2)      Apabila perbuatan sebagaimana dimaksud pada ayat (1) mengakibatkan orang luka dan/atau bahaya kesehatan manusia, dipidana dengan pidana penjara paling singkat 4 (empat) tahun dan paling lama 12 (dua belas) tahun dan denda paling sedikit Rp4.000.000.000,00 (empat miliar rupiah) dan paling banyak Rp12.000.000.000,00 (dua belas miliar rupiah). 
3)      Apabila perbuatan sebagaimana dimaksud pada ayat (1) mengakibatkan orang luka berat atau mati, dipidana dengan pidana penjara paling singkat 5 (lima) tahun dan paling lama 15 (lima belas) tahun dan denda paling sedikit Rp5.000.000.000,00 (lima miliar rupiah) dan paling banyak Rp15.000.000.000,00 (lima belas miliar rupiah).
Dalam penerapan instrumen hukum pidana pada dasarnya bersifat sebagai upaya terakhir (ultimum remidium), namun dalam penegakkan hukum lingkungan tidak selamanya bersifat (ultimum remidium) karena tingkat kerusakan lingkungan di Indonesia sudah pada tingkat memprihatinkan.
Untuk adanya perbuatan pidana di bidang Lingkungan Hidup, menurut pasal 96 UUPLH ditentukan agar memenuhi syarat-syarat :
Alat bukti yang sah dalam tuntutan tindak pidana lingkungan hidup terdiri atas: 
a.       keterangan saksi; 
b.      keterangan ahli; 
c.       surat; 
d.      petunjuk; 
e.       keterangan terdakwa; dan/atau 
f.       alat bukti lain, termasuk alat bukti yang diatur dalam peraturan perundangundangan.
Dalam kasus Perusakan daya dukung lingkungan di kawasan industri, perusakan dilakukan bukan oleh individu saja tetapi oleh beberapa orang atau perusahaan.
Selain ketentuan pidana sebagaimana dimaksud dalam Kitab Undang-undang Hukum Pidana dan Undang-undang ini, terhadap pelaku tindak pidana lingkungan hidup dapat pula dikenakan tindakan tata tertib sesuai pasal 119 UUPLH
Kesimpulan
Dapat ditarik kesimpulan  dari pembahasan kasus diatas adalah sebagai berikut:
  1. Aspek Hukum mengenai pencemaran di kawasan Lingkungan Industri Dumai  diatur dalam UUPLH No 32 tahun 2009 dan UU No. 23 Tahun 2014 tentang Pemerintahan Daerah yang memberikan kewenangan yang luas kepada Daerah Kabupaten untuk mengatur dan mengurus,dan menegakkan hukum.
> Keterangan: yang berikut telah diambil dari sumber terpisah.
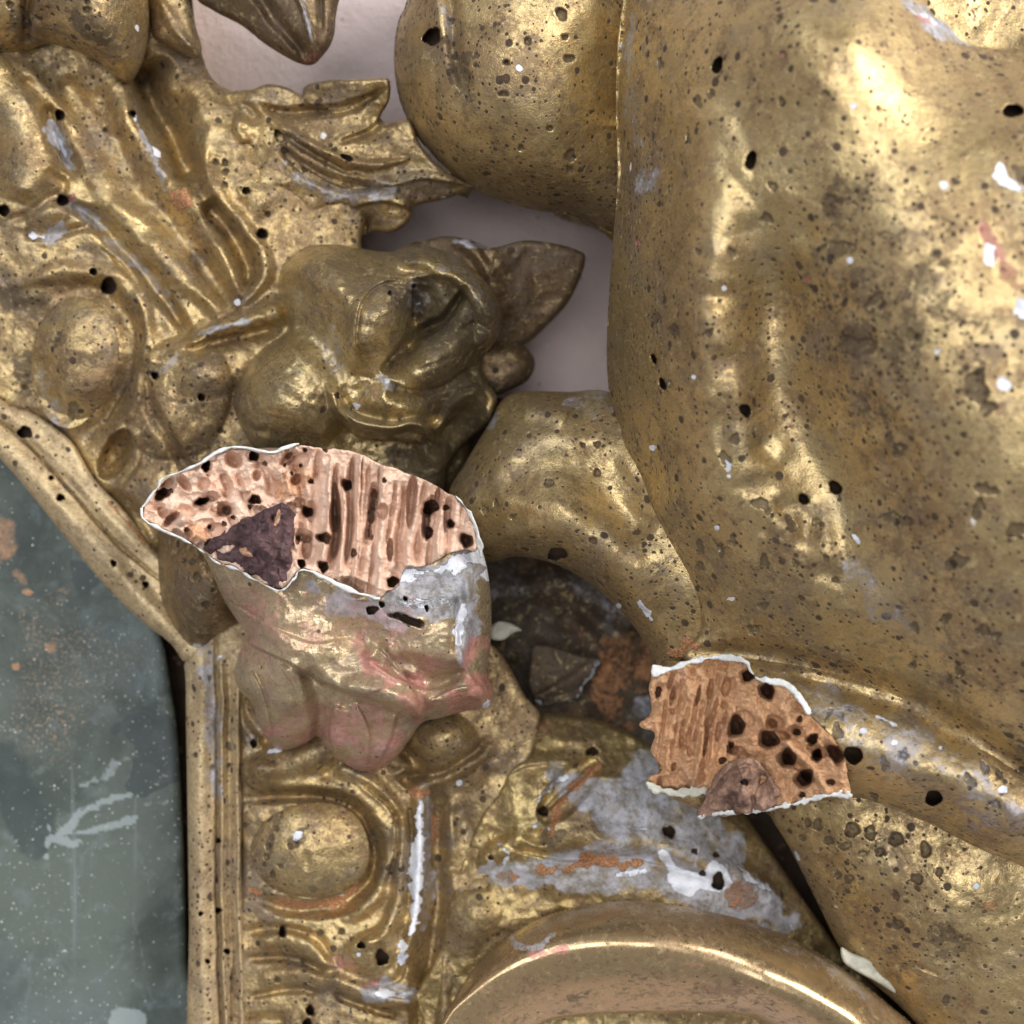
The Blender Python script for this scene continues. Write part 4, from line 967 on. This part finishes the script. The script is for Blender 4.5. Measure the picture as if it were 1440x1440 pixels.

  1. Upaya penegakkan hukum yang dapat dilakukan berkaitan dengan kasus pencemaran di Lingkungan Industri Kecil adalah dengan penerapan instrumen hukum secara Administratif, Hukum Perdata, dan Hukum Pidana. Jika sanksi administrasi dinilai tidak efektif, barulah dipergunakan sarana sanksi pidana sebagai senjata pamungkas.
Saran
  1. Segala bahan buangan yang beracun perlu pengolahan (treatment) dari Lingkungan Indutri Kecil tersebut terlebih dahulu sebelum dibuang ke perairan, dan perairan tempat pembuangan harus mempunyai kondisi oseanografi yang memadai. Industri-industri yang mutlak harus didirikan di wilayah ini wajib memproses bahan-bahan buangan untuk keperluan lain, sehingga dengan demikian dampak terhadap lingkungan dapat dibatasi
  1. Perlunya ketegasan pemerintah dalam menangani kasus pencemaran lingkungan hidup. Apabila upaya admisnitratif kepada perusahaan mencemari diberikan sanksi pidana agar memberikan efek jera kepada pelakunya.
  1. Selain kelembagaan pemerintah, peran kelembagaan legislatif, masyarakat/LSM, serta dunia usaha adalah penting dan harus terlibat dalam pengelolaan, utamanya pada tataran perencanaan dan monitoring/evaluasi. Dengan demikian akan tercipta suatu pengelolaan terpadu yang melibatkan pemerintah, masyarakat dan dunia usaha yang menuju ke arah pembangunan berkelanjutan.